Oggi parliamo di veri e propri Laboratori ‘Lab’ nelle cantine e negli office dei bar dove si elaborano nuove tecniche di preparazione degli ingredienti, come la macerazione, l’essicazione e la distillazione.

Si lavora anche con la fermentazione degli ingredienti, che provengono da tutte le parti del mondo con svariate specie di piante, fiori, spezie ed altri ingredienti di cui non si era mai sentito parlare prima d’ora.

Sebbene però i cocktail creati ogni giorno in tutto il mondo siano numerosissimi, i più richiesti e prediletti dalla clientela restano sempre e comunque gli intramontabili Classici.

Inoltre, in questo millennio anche la figura del barman è cambiata, si è evoluta per rispondere alle nuove richieste di una clientela sempre più attenta ed esigente. Divenuto ormai un professionista a 360 gradi si occupa non solo della preparazione dei cocktail ma anche di altre numerose attività.

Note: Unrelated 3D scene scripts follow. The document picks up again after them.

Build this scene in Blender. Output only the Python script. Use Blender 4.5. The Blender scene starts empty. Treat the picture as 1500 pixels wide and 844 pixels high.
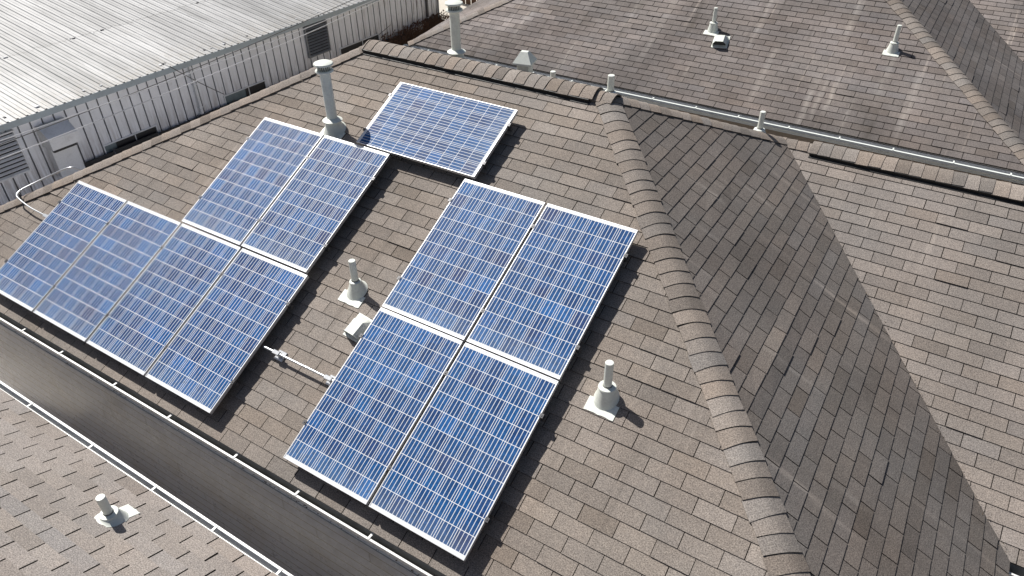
import bpy, math, random
from mathutils import Vector, Matrix, noise
random.seed(7)
R = math.radians
S = bpy.context.scene
COL = S.collection
K = 0.48442; TH = math.atan(K)

# ------------------------------------------------------------------ helpers
class MB:
    """collects faces; build() links them as one mesh object"""
    def __init__(s):
        s.v = []; s.f = []; s.uv = []; s.col = []; s.sm = []
        s.T = Matrix.Identity(4)
    def face(s, pts, uv=None, col=(1, 1, 1, 1), smooth=False):
        i = len(s.v)
        s.v += [s.T @ Vector(p) for p in pts]
        s.f.append(list(range(i, i + len(pts))))
        s.uv.append(uv or [(0, 0)] * len(pts)); s.col.append(col); s.sm.append(smooth)
    def box(s, a, b, col=(1, 1, 1, 1)):
        x0, y0, z0 = a; x1, y1, z1 = b
        P = [(x0, y0, z0), (x1, y0, z0), (x1, y1, z0), (x0, y1, z0), (x0, y0, z1), (x1, y0, z1), (x1, y1, z1), (x0, y1, z1)]
        for q in ((0, 3, 2, 1), (4, 5, 6, 7), (0, 1, 5, 4), (1, 2, 6, 5), (2, 3, 7, 6), (3, 0, 4, 7)):
            s.face([P[j] for j in q], col=col)
    def bbox(s, a, b, bev=.004):
        """box with chamfered long edges (octagonal plan), for metal boxes"""
        x0, y0, z0 = a; x1, y1, z1 = b
        lo = [(x0, y0), (x1, y0), (x1, y1), (x0, y1)]
        def ring(ins, z): return [(x0 + ins, y0, z), (x1 - ins, y0, z), (x1, y0 + ins, z), (x1, y1 - ins, z), (x1 - ins, y1, z), (x0 + ins, y1, z), (x0, y1 - ins, z), (x0, y0 + ins, z)]
        def ring2(z): return [(x0 + 2 * bev, y0 + bev, z), (x1 - 2 * bev, y0 + bev, z), (x1 - bev, y0 + 2 * bev, z), (x1 - bev, y1 - 2 * bev, z), (x1 - 2 * bev, y1 - bev, z), (x0 + 2 * bev, y1 - bev, z), (x0 + bev, y1 - 2 * bev, z), (x0 + bev, y0 + 2 * bev, z)]
        rs = [ring2(z0), ring(bev, z0 + bev), ring(bev, z1 - bev), ring2(z1)]
        s.face(rs[0][::-1]); s.face(rs[3])
        for k in range(3):
            for j in range(8):
                s.face([rs[k][j], rs[k][(j + 1) % 8], rs[k + 1][(j + 1) % 8], rs[k + 1][j]])
    def lathe(s, prof, n=28, at=(0, 0, 0)):
        """prof: (r,z) list from bottom to top"""
        at = Vector(at)
        for (r0, z0), (r1, z1) in zip(prof, prof[1:]):
            for j in range(n):
                a0 = 2 * math.pi * j / n; a1 = 2 * math.pi * (j + 1) / n
                p = [at + Vector((r0 * math.cos(a0), r0 * math.sin(a0), z0)), at + Vector((r0 * math.cos(a1), r0 * math.sin(a1), z0)),
                     at + Vector((r1 * math.cos(a1), r1 * math.sin(a1), z1)), at + Vector((r1 * math.cos(a0), r1 * math.sin(a0), z1))]
                if r0 < 1e-6: p = [p[0], p[2], p[3]]
                elif r1 < 1e-6: p = p[:3]
                s.face(p, smooth=True)
    def tube(s, pts, r, n=10):
        pts = [Vector(p) for p in pts]; rings = []
        up = Vector((0, 0, 1))
        for i, p in enumerate(pts):
            d = (pts[min(i + 1, len(pts) - 1)] - pts[max(i - 1, 0)]).normalized()
            a = d.cross(up)
            if a.length < 1e-3: a = d.cross(Vector((1, 0, 0)))
            a.normalize(); b = a.cross(d).normalized()
            rings.append([p + a * (r * math.cos(2 * math.pi * j / n)) + b * (r * math.sin(2 * math.pi * j / n)) for j in range(n)])
        for q, w in zip(rings, rings[1:]):
            for j in range(n): s.face([q[j], q[(j + 1) % n], w[(j + 1) % n], w[j]], smooth=True)
        s.face(rings[0][::-1]); s.face(rings[-1])
    def sweep(s, prof, a, b, close=False, smooth=False):
        """extrude a profile of (y,z) along x from a to b"""
        n = len(prof)
        for i in range(n if close else n - 1):
            p, q = prof[i], prof[(i + 1) % n]
            s.face([(a, p[0], p[1]), (b, p[0], p[1]), (b, q[0], q[1]), (a, q[0], q[1])], smooth=smooth)
        if close:
            s.face([(a, p[0], p[1]) for p in prof][::-1]); s.face([(b, p[0], p[1]) for p in prof])
    def build(s, name, mat, parent=None, loc=None):
        me = bpy.data.meshes.new(name)
        vs = s.v
        if parent is not None: M = MW[parent.name]; inv = M.inverted(); vs = [inv @ v for v in vs]
        elif loc is not None: vs = [v - Vector(loc) for v in vs]
        me.from_pydata([tuple(v) for v in vs], [], s.f)
        me.uv_layers.new(name='UVMap'); me.color_attributes.new('tint', 'FLOAT_COLOR', 'CORNER')
        fu = []; fc = []
        for fi, f in enumerate(s.f):
            for j in range(len(f)):
                fu += [s.uv[fi][j][0], s.uv[fi][j][1]]; fc += s.col[fi]
        me.uv_layers['UVMap'].data.foreach_set('uv', fu); me.color_attributes['tint'].data.foreach_set('color', fc)
        me.polygons.foreach_set('use_smooth', s.sm)
        me.update()
        if any(s.sm):
            import bmesh
            bm = bmesh.new(); bm.from_mesh(me); bmesh.ops.remove_doubles(bm, verts=bm.verts, dist=1e-5)
            for e in bm.edges:
                if len(e.link_faces) == 2 and e.calc_face_angle(0) > R(38): e.smooth = False
            bm.to_mesh(me); bm.free()
        me.materials.append(mat)
        o = bpy.data.objects.new(name, me); COL.objects.link(o)
        if parent is not None: o.parent = parent; MW[o.name] = MW[parent.name]
        elif loc is not None: o.location = loc; MW[o.name] = Matrix.Translation(loc)
        else: MW[o.name] = Matrix.Identity(4)
        return o
MW = {}
def tag(o, label=None, cat=None, group=None, kind=None):
    if label: o['label'] = label
    if cat: o['category'] = cat
    if group: o['group'] = group
    if kind: o['kind'] = kind
    return o
def thing(name, label, cat, M, group=None):
    o = bpy.data.objects.new(name, None); COL.objects.link(o)
    o.empty_display_size = .1
    o.matrix_world = M; MW[o.name] = M.copy()
    return tag(o, label, cat, group)
def T(x, y, z): return Matrix.Translation((x, y, z))
def copy_tree(o, M=None, parent=None):
    c = o.copy(); COL.objects.link(c)
    if parent is not None: c.parent = parent
    if M is not None: c.matrix_world = M; MW[c.name] = M.copy()
    for ch in [x for x in bpy.data.objects if x.parent == o]:
        d = copy_tree(ch, None, c); MW[d.name] = MW[c.name]
    if M is None and parent is not None: MW[c.name] = MW[parent.name]
    return c

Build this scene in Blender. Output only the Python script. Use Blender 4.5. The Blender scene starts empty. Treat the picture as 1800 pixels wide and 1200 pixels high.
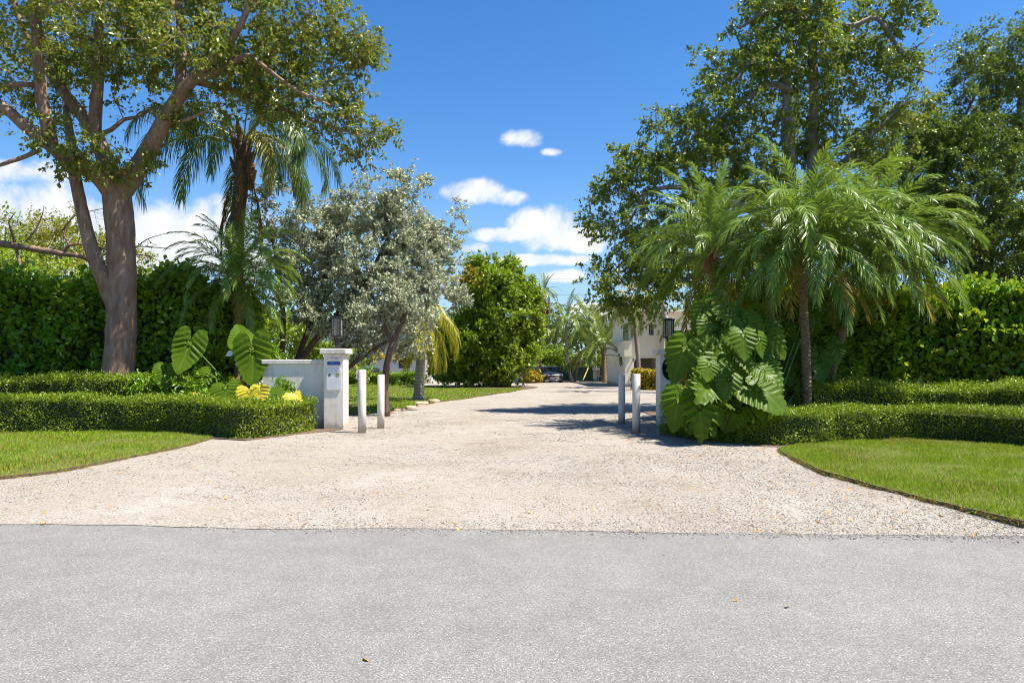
import bpy, math, random
import numpy as np
from mathutils import Vector, Matrix

SC = bpy.context.scene
COL = SC.collection
R = math.radians
CAM_H, FPX, HX, HY = 1.5, 1200.0, 900.0, 642.0


def P(px, py, Y):
    """point of the place seen at photo pixel (px, py), Y metres ahead of the camera"""
    return np.array([(px - HX) / FPX * Y, Y, CAM_H + (HY - py) / FPX * Y])


def G(px, py):
    Y = CAM_H * FPX / (py - HY)
    return np.array([(px - HX) / FPX * Y, Y])


# ------------------------------------------------------------------ camera
cam = bpy.data.cameras.new('camera')
cam.lens, cam.sensor_width = 24.0, 36.0
cam.shift_y = (HY - 600) / 1800.0
cam.clip_end = 3000
camo = bpy.data.objects.new('camera', cam)
COL.objects.link(camo)
camo.location = (0, 0, CAM_H)
camo.rotation_euler = (R(90), 0, 0)
SC.camera = camo

# ------------------------------------------------------------------ sun, sky, exposure
SUN = Vector((0.50, -0.11, 1.0)).normalized()
EL = math.asin(SUN.z)
AZ = math.atan2(SUN.x, SUN.y)
EXPOSURE = 1.32
SUN_STRENGTH, SKY_STRENGTH = 4.7, 0.080
sun = bpy.data.lights.new('sun', 'SUN')
sun.energy, sun.angle, sun.color = SUN_STRENGTH, R(0.5), (1.0, 0.94, 0.83)
suno = bpy.data.objects.new('sun', sun)
COL.objects.link(suno)
suno.rotation_euler = SUN.to_track_quat('Z', 'Y').to_euler()
SC.view_settings.view_transform = 'Standard'
SC.view_settings.look = 'None'
SC.view_settings.exposure = EXPOSURE
SC.view_settings.gamma = 1
SC.view_settings.use_curve_mapping = False
SC.cycles.max_bounces = 8
SC.cycles.diffuse_bounces = 4
SC.cycles.glossy_bounces = 3
SC.cycles.transmission_bounces = 5
SC.cycles.transparent_max_bounces = 8
SC.cycles.use_denoising = True
SC.cycles.filter_width = 1.05
SC.cycles.sample_clamp_indirect = 4.0


class NT:
    """tiny node-graph helper"""
    def __init__(s, tree):
        s.t = tree

    def n(s, kind, **kw):
        nd = s.t.nodes.new(kind)
        for k, v in kw.items():
            setattr(nd, k, v)
        return nd

    def l(s, a, b):
        s.t.links.new(a, b)

    def m(s, op, a, b=None, c=None):
        nd = s.n('ShaderNodeMath', operation=op)
        for i, v in enumerate((a, b, c)):
            if v is None:
                continue
            if isinstance(v, (int, float)):
                nd.inputs[i].default_value = v
            else:
                s.l(v, nd.inputs[i])
        return nd.outputs[0]

    def noise(s, vec, scale, detail=4, rough=0.55, dist=0.0):
        nd = s.n('ShaderNodeTexNoise')
        nd.inputs['Scale'].default_value = scale
        nd.inputs['Detail'].default_value = detail
        nd.inputs['Roughness'].default_value = rough
        nd.inputs['Distortion'].default_value = dist
        if vec is not None:
            s.l(vec, nd.inputs['Vector'])
        return nd.outputs['Fac']

    def ramp(s, fac, stops, interp='LINEAR'):
        nd = s.n('ShaderNodeValToRGB')
        cr = nd.color_ramp
        cr.interpolation = interp
        while len(cr.elements) < len(stops):
            cr.elements.new(0.5)
        for e, (p, c) in zip(cr.elements, stops):
            e.position = p
            e.color = (c[0], c[1], c[2], 1)
        s.l(fac, nd.inputs['Fac'])
        return nd.outputs['Color']

    def mix(s, fac, a, b, blend='MIX'):
        nd = s.n('ShaderNodeMix', data_type='RGBA', blend_type=blend)
        for sock, v in ((nd.inputs[0], fac), (nd.inputs[6], a), (nd.inputs[7], b)):
            if isinstance(v, (int, float)):
                sock.default_value = v
            elif isinstance(v, (tuple, list)):
                sock.default_value = (v[0], v[1], v[2], 1)
            else:
                s.l(v, sock)
        return nd.outputs[2]

    def smooth(s, x, a, b):
        nd = s.n('ShaderNodeMapRange', interpolation_type='SMOOTHSTEP')
        s.l(x, nd.inputs[0])
        nd.inputs[1].default_value, nd.inputs[2].default_value = a, b
        return nd.outputs[0]


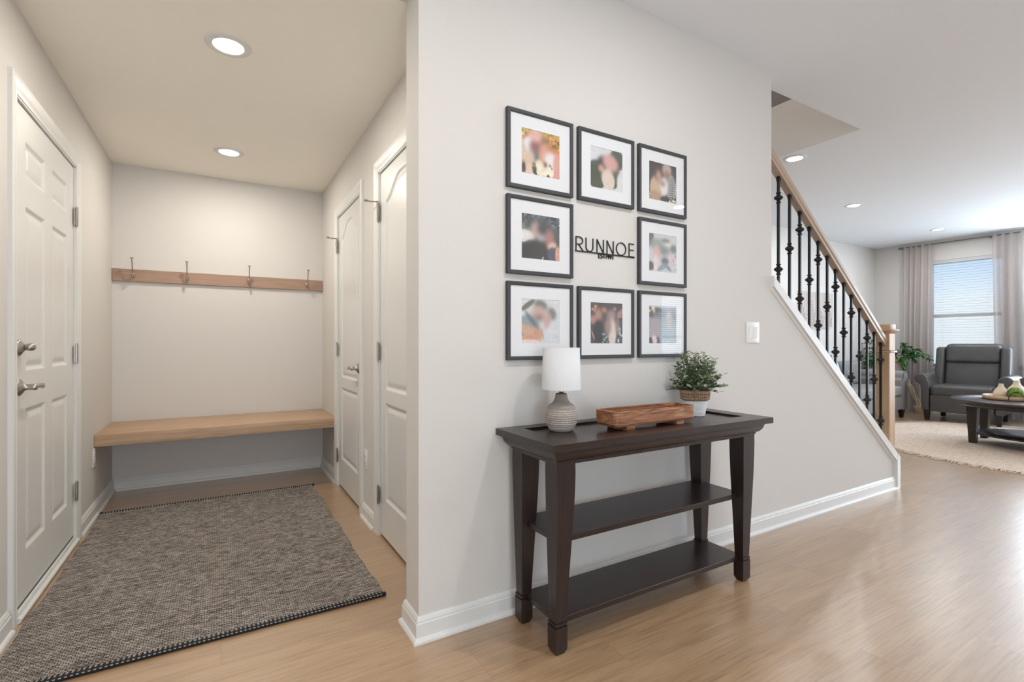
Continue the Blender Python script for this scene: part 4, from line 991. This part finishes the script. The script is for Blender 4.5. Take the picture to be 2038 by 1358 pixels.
# ------------------------------------------------------------------ living room furniture
def rbox(mb, *a): mb.box(*a)
def piece(name, m, parent, boxes, bev, seg=4):
    mb = MB()
    for b in boxes: mb.box(*b)
    return lpart(mb, name, m, parent, bevel=bev, seg=seg)
def recliner(loc, rz, label):
    # local: front faces -x, width along y
    t = empty('recliner', loc, label, 'armchair', 'grey leather recliners')
    t.rotation_euler = (0, 0, rz)
    piece('base', 'leather', t, [(-0.36, 0.34, -0.33, 0.33, 0.14, 0.34)], 0.02)
    piece('footrest_panel', 'leather', t, [(-0.385, -0.355, -0.325, 0.325, 0.13, 0.36)], 0.012)
    piece('seat_cushion', 'leather', t, [(-0.40, 0.22, -0.325, 0.325, 0.35, 0.50)], 0.05, 5)
    def back(mb, x0, x1, y0, y1, z0, z1, lean=0.22):
        mb.add([(x0+lean*(z0-.45), y0, z0), (x1+lean*(z0-.45), y0, z0), (x1+lean*(z0-.45), y1, z0), (x0+lean*(z0-.45), y1, z0), (x0+lean*(z1-.45), y0, z1), (x1+lean*(z1-.45), y0, z1), (x1+lean*(z1-.45), y1, z1), (x0+lean*(z1-.45), y1, z1)],
               [(0,3,2,1),(4,5,6,7),(0,1,5,4),(1,2,6,5),(2,3,7,6),(3,0,4,7)])
    mb = MB(); back(mb, 0.16, 0.32, -0.30, 0.30, 0.40, 0.84); lpart(mb, 'back_cushion', 'leather', t, bevel=0.045, seg=4)
    mb = MB(); back(mb, 0.12, 0.34, -0.30, 0.30, 0.80, 1.08); lpart(mb, 'headrest', 'leather', t, bevel=0.06, seg=5)
    for s in (-1, 1):
        mb = MB(); ya, yb = sorted((s*0.30, s*0.40)); back(mb, 0.10, 0.36, ya, yb, 0.34, 1.03); lpart(mb, 'wing', 'leather', t, bevel=0.035, seg=4)
        # rolled arm: profile in (y,z) extruded in x
        mb = MB(); pr = []
        for k in range(15): a = math.radians(-60+250*k/14); pr.append((0.435-0.0+0.075*math.cos(a), 0.585+0.07*math.sin(a)))
        pr = [(0.335, 0.14), (0.425, 0.14), (0.43, 0.40), (0.44, 0.50)]+pr+[(0.335, 0.52)]
        pr = [(s*p[0], p[1]) for p in pr]
        mb.prism(pr, 'x', -0.37, 0.30); lpart(mb, 'arm', 'leather', t, bevel=0.018, seg=3)
    for fx, fy in ((-0.33, -0.37), (-0.33, 0.37), (0.30, -0.33), (0.30, 0.33)):
        mb = MB(); mb.frustum((fx-0.022, fx+0.022, fy-0.022, fy+0.022, 0), (fx-0.036, fx+0.036, fy-0.036, fy+0.036, 0.145)); lpart(mb, 'leg', 'darkfoot', t)
    return t
rc = recliner((9.02, 2.70, 0.0095), 0.10, 'dark grey leather recliner in front of the window, beside the sofa end')
rc2 = dup(rc, (9.05, 1.58, 0.0095), -0.15, 'second dark grey leather recliner, at the right edge behind the coffee table')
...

I ruoli che riveste sono infatti molteplici: events manager, ambasciatore, consulente, docente, formatore, esperto del web, produttore, viaggiatore, alchimista, giornalista, scrittore e via dicendo, andando quindi a creare molteplici nuove specializzazioni strettamente legate alla sua figura di barman e al mondo del bar.

Ciò che però contraddistingue la poliedricità del bartender è la sua professionalità, il savoir faire, l’attenzione per il cliente, l’eleganza, la serietà e l’ospitalità!

Molto spesso il successo di un locale si deve proprio alle capacità istrioniche dei suoi bartender che sanno creare esperienze esclusive e memorabili per la loro clientela miscelando in modo sapiente ingredienti come spiriti, liquori e distillati, succhi, frutti, guarniture e, non meno importante, la capacità di accogliere le persone e farle sentire al centro della scena.